Yeah that's a terrible idea. Which leads into why he thinks films are a waste of money.

"100 million dollars - that's what they spent on the Watchmen film which nearly didn't come out because of the lawsuit, that's what they spent on The League Of Extraordinary Gentlemen which shouldn't have come out but did anyway.

Do we need any more shitty films in this world? We have quite enough already. Whereas the 100 million dollars could sort out the civil unrest in Haiti. And the books are always superior, anyway."


Speaking of 'The League of Extraordinary Gentlemen' he goes on to talk about Sean Connery and how ridiculous his contract was.

"The League film cost 100 million because Sean Connery wanted 17 million of that - and a bigger explosion that the one he'd had in his last film. It's in his contract that he has to have a bigger explosion with every film he's in.

In The Rock he'd blown up an island, and he was demanding in The League that he blow up, was it Venice or something like that? It would have been the moon in his next movie."


Whhhaaaat? Thats a little over the top, makes me wonder if he's making it up at the same time, it's Hollywood, and people have asked for more ridiculous things. He then goes on to talk about how the American comics industry is ideogically flawed, and has himself a nice little rant.

"Back when I wrote Watchmen I still trusted the viperous bastards, I had a different feeling about American superhero comics and what they meant.

I've recently come to the point where I think that basically most American superhero comics, and this is probably a sweeping generalization, they're a lot like America's foreign policy.

America has an inordinate fondness for the unfair fight.

That's why I believe guns are so popular in America - because you can ambush people, you can shoot them in the back, you can behave in a very cowardly fashion. Friendly fire, or as we call it everywhere else in the world, American fire.

If you're up there in the stratosphere so that everything on the ground looks like ants, it might be insurgents, it might be an Iraqi wedding party, it might be some English soldiers.

There's that beautiful bit of dialogue from the cockpit video when they say, "You've just bombed a load of Brits." Their pilots say, "Woah, dude, we're going to jail." This is the Iraq war, not Bill And Ted's Excellent Adventure!

I believe that the whole thing about superheroes is they don't like it up them. They would prefer not to get involved in a fight if they don't have superior firepower, or they're invulnerable because they came from the planet Krypton when they were a baby.

I genuinely think it's this squeamishness that's behind the American superhero myth. It's the only country where it's really taken hold. As Brits, we'll go to see American superhero films, just like the rest of the world, but we never really created superheroes of our own.

And as Londoners, when we had that little bit of bother on the 7th July 2005 - after America had two big buildings blown up... Terrible shame, but we had a lot more than two buildings blown up during the ‘40s when America was providing most of the munitions to Hitler...

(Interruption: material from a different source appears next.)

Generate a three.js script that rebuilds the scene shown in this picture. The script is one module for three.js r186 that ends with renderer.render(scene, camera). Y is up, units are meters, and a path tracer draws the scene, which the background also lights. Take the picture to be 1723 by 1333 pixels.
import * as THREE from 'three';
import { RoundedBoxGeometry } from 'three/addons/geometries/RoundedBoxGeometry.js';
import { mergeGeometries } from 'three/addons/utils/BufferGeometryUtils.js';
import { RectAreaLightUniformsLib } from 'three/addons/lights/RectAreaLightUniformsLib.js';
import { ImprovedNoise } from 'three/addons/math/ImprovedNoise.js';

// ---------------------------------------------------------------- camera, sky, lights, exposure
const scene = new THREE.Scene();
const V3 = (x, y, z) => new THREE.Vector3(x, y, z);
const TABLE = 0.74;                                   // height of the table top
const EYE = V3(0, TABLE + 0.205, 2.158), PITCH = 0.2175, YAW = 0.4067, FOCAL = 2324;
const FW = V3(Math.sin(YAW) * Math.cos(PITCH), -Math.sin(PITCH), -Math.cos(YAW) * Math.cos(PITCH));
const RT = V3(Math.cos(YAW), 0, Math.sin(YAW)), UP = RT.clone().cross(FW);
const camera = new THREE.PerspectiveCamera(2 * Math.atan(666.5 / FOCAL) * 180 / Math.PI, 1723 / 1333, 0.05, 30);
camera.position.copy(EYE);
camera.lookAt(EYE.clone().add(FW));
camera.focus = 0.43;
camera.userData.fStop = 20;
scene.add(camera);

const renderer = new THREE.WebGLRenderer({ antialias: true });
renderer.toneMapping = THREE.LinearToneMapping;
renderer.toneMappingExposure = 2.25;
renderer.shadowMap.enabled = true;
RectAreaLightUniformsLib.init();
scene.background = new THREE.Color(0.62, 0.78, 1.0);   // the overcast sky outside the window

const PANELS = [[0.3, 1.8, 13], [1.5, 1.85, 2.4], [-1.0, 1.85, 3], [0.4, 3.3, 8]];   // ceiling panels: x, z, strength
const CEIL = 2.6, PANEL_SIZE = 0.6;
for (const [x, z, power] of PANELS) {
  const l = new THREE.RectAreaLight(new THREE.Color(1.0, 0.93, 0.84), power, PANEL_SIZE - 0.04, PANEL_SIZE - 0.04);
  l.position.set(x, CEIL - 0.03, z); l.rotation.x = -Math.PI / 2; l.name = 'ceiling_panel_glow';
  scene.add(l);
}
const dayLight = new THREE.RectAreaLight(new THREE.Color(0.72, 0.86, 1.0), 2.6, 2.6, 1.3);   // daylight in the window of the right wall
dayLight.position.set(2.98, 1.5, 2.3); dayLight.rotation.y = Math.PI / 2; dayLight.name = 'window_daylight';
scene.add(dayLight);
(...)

But when it happened in England, what was the reaction of the American forces on the 8th of July, as soon as those bombs went off? They pulled the American servicemen outside of the M25, because London was too dangerous for the armed and trained American military men.

Then after a few days, they thought, actually, this does look kind of bad, even for America, let's creep back into London and pretend we've been here all the time."


So there it is. This is a guy with a chip on his shoulder, but I think we all have one when it comes to someone screwing up the things we all geek out for.